In: Economics
Describe the effect of each of the following events on either the demand or supply of gasoline in the USA. Further indicate the likely direction in the amount of gasoline exchanged AND the expected market price (both) when: a. domestic incomes fall. b. the price of electrical automobiles falls. c. A new shale oil field is discovered and put into service. d. The average price of rice falls in Japan. (Hint: Provide answers to all parts of the question)
a. When domestic incomes fall in any economy such as USA, it means low purchasing power of people and also falling GDP rate. In that scenario, demand of gasoline will decrease if cost of gasoline is high. If there has been decline in the gasoline price, then demand or supply of gasoline in the country will be more or less elastic.
b) Any fall in electrical automobiles in USA results fall in sale of conventional automobiles which will reduce demand of gasoline in the country. If any country is importing large chunk of indigenous fuel requirements from abroad then fall in demand of fuel products will also reduce import quantity of fuel products.
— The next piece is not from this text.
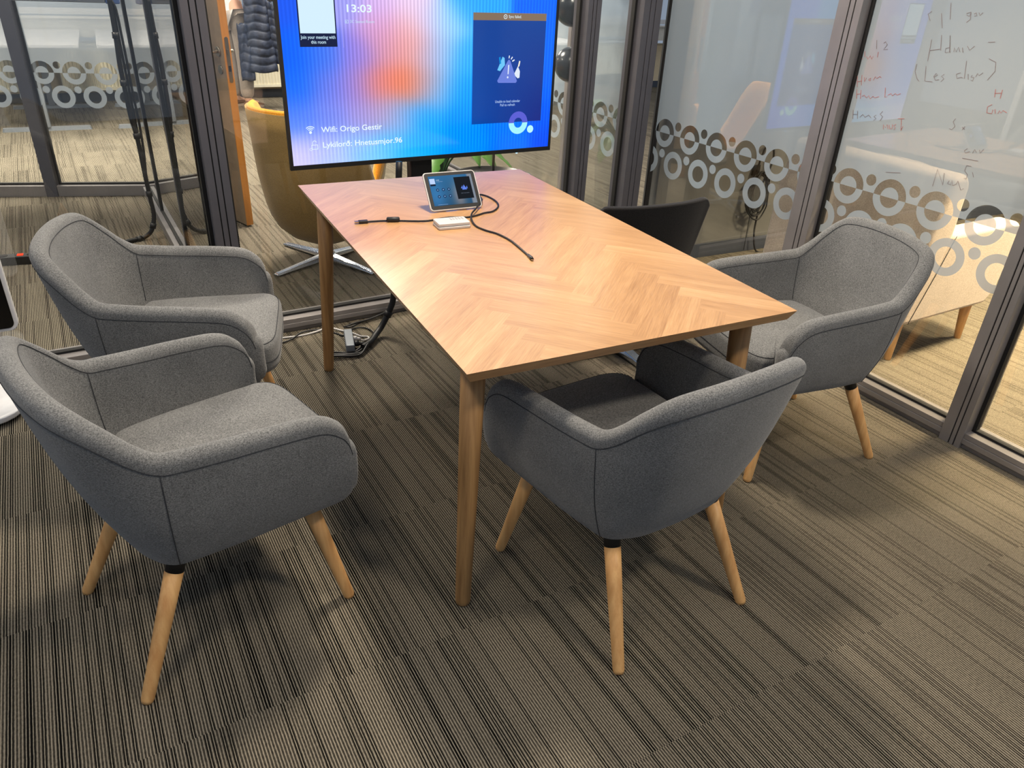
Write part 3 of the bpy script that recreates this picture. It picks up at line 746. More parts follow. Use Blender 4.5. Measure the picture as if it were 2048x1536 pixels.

c. If a new shale oil field is discovered in USA and is operational, then total output of gasoline will rise. In that case, there may be small or steep fall in the gasoline price depending upon variation in consumer demand over a period of time.
d) We know demand of any product depends upon price, quality of the product, substitutes etc. Here both rice and gasoline are different product and are used for different price. Therefore, any change in average price of rice in Japan will not alter demand or supply of gasoline in United States.